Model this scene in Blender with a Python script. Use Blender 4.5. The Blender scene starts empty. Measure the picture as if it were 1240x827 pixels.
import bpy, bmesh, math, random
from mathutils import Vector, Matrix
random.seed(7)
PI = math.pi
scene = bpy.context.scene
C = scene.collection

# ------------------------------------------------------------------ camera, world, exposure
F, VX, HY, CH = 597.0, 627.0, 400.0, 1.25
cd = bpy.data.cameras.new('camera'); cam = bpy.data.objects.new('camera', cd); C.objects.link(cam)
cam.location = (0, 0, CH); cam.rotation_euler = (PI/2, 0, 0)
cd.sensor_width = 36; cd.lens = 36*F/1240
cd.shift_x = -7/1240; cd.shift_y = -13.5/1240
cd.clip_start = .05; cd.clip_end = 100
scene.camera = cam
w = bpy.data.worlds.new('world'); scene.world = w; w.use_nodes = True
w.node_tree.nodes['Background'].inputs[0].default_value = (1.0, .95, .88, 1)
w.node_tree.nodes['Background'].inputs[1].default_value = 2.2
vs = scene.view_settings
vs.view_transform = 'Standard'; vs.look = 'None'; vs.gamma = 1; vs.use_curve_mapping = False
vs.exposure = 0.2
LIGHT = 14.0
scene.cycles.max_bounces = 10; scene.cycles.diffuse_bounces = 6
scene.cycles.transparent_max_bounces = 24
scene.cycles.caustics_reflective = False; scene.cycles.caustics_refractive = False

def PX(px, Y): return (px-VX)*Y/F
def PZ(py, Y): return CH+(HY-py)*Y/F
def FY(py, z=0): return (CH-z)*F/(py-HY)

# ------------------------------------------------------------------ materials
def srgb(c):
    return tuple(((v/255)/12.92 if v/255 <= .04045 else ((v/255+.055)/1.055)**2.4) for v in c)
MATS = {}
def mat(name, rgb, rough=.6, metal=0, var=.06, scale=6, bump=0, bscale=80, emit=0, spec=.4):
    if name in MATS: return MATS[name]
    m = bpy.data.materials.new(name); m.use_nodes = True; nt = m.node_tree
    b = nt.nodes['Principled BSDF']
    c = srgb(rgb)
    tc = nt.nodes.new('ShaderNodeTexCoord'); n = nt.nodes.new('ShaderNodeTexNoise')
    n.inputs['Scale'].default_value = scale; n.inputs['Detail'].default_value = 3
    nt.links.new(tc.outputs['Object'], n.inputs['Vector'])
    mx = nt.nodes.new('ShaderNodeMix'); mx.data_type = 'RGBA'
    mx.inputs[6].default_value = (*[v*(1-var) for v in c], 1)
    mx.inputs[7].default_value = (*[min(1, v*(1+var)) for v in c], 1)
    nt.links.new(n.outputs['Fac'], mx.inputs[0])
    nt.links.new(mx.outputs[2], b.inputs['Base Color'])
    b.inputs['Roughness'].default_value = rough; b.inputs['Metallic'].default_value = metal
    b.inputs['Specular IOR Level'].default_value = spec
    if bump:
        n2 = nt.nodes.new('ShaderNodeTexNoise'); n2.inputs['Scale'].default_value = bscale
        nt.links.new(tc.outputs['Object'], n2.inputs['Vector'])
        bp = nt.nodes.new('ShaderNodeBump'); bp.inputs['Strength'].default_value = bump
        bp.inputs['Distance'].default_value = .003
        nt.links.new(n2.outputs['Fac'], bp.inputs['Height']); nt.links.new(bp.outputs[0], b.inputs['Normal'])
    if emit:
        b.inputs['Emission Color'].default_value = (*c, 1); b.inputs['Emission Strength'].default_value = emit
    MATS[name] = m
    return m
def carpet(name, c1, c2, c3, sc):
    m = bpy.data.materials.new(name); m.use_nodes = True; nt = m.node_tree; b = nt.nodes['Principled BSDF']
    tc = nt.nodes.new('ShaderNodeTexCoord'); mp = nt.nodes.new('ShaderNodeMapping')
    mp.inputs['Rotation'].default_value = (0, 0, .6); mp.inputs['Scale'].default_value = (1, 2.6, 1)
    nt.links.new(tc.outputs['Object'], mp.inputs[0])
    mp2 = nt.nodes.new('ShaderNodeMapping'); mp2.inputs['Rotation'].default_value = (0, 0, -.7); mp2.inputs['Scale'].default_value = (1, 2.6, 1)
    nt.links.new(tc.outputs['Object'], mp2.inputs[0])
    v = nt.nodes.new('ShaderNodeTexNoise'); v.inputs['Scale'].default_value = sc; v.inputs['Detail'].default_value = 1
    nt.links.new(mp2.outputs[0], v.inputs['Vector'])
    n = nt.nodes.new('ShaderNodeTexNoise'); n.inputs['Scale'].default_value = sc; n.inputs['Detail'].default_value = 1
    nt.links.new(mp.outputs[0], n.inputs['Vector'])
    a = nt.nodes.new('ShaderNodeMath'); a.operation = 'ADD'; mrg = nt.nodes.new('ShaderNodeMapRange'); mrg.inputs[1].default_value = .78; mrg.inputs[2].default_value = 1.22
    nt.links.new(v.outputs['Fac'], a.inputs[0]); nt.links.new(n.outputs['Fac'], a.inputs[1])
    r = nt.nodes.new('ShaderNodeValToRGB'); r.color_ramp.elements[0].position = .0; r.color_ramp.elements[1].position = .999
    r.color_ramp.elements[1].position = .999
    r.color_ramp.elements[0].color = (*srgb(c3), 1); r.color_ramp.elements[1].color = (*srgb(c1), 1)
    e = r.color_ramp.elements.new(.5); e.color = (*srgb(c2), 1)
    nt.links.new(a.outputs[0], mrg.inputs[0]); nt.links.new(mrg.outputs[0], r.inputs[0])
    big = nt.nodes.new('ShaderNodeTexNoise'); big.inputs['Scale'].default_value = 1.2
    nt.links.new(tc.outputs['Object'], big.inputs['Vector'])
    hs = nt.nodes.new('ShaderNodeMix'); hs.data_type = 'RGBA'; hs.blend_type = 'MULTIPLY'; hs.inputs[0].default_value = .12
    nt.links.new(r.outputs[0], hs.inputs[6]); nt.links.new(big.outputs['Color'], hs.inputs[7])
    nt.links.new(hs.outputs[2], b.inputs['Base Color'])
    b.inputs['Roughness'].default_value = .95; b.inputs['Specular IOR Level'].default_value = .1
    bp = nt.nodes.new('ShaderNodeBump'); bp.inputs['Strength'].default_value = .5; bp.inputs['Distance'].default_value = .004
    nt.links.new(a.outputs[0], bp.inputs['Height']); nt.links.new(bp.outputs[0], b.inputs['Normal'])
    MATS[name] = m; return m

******

Quote the listing above from its first line to the line with "C = scene.collection", inclusive, and add nothing.

Model this scene in Blender with a Python script. Use Blender 4.5. The Blender scene starts empty. Measure the picture as if it were 1240x827 pixels.
import bpy, bmesh, math, random
from mathutils import Vector, Matrix
random.seed(7)
PI = math.pi
scene = bpy.context.scene
C = scene.collection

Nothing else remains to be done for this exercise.